P3 (200 More Puzzling Problems in Physics)- Uma corda flexível de densidade linear constante passa por duas polias sem atrito que são postas à mesma altura. O tamanho da corda entre as polias é l, e a altura entre o ponto mais baixo da corda entre as polias e as polias é h. Com base nesses dados, encontre qual o tamanho pendurado s das cordas nas duas polias.

Corda Livre Pendurada

Figura 09: Corda pendurada entre as duas polias.
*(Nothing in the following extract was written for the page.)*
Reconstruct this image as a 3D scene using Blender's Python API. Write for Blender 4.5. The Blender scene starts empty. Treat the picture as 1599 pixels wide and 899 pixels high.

P4 (200 More Puzzling Problems in Physics)- A extremidade de um colar de pérolas é pendurado à superfície externa de um cilindro fixo com raio R e eixo horizontal. O ponto P em que o colar é fixado está no mesmo nível vertical que o eixo do cilindro. O colar dá uma volta no cilindro e seu fim é deixado livre para ficar alinhado com a vertical. Qual deve ser o tamanho l do pedaço pendurado da corda para que o resto do colar toque a superfície do cilindro em todos os pontos?

Corda Perolas

Figura 10: Pérola presa num cilindro

P5 (200 More Puzzling Problems in Physics)- O eixo de uma bicicleta está posta horizontalmente e um loop de bicicleta é posto em cima da roda dentada, como mostrado na figura. A roda dentada então começa a girar em torno de seu eixo principal com taxa de aumento constante até chegar numa velocidade angular alta, mas constante. Qual o formato do corrente?

Corda Girando

Figura 11: Corrente girando numa roda dentada

P6 (200 Puzzling Problems in Physics)- Uma corrente flexível de densidade linear de massa constante está amarrada de maneira firme entre dois cilindros tal que a figura é parecida com um estádio de corrida olhado por cima, pois a forma fica como de dois semi-cilindros ligado por dois segmentos retos. Os cilindros começam a rodar de tal maneira que a corrente toda se move com velocidade v.

Corda Corrente

Figura 12: Corrente fluindo entre os cilindros

Por alguma razão, a corrente repentinamente desliza dos cilindros e começa a cair verticalmente. Qual o formato da corrente durante a queda? De acordo com Steve, ele deveria tomar inicialmente um formato circular pela força centrífuga (que um referencial girante veria). Bob aceita esse ponto, mas ele considera que a corrente "elíptica" vai ser deformada além do formato circular por esse efeito, e virar uma elipse com eixos rotacionados  90^{\circ} em relação à elipse original. Ele espera que esse processo se repita e que o formato da corda oscile entre essas duas elipses. Frank acha que o formato da corda vai continuar o mesmo, mas ele não sabe razões para mostrar seu ponto. Quem está certo, se algum está certo?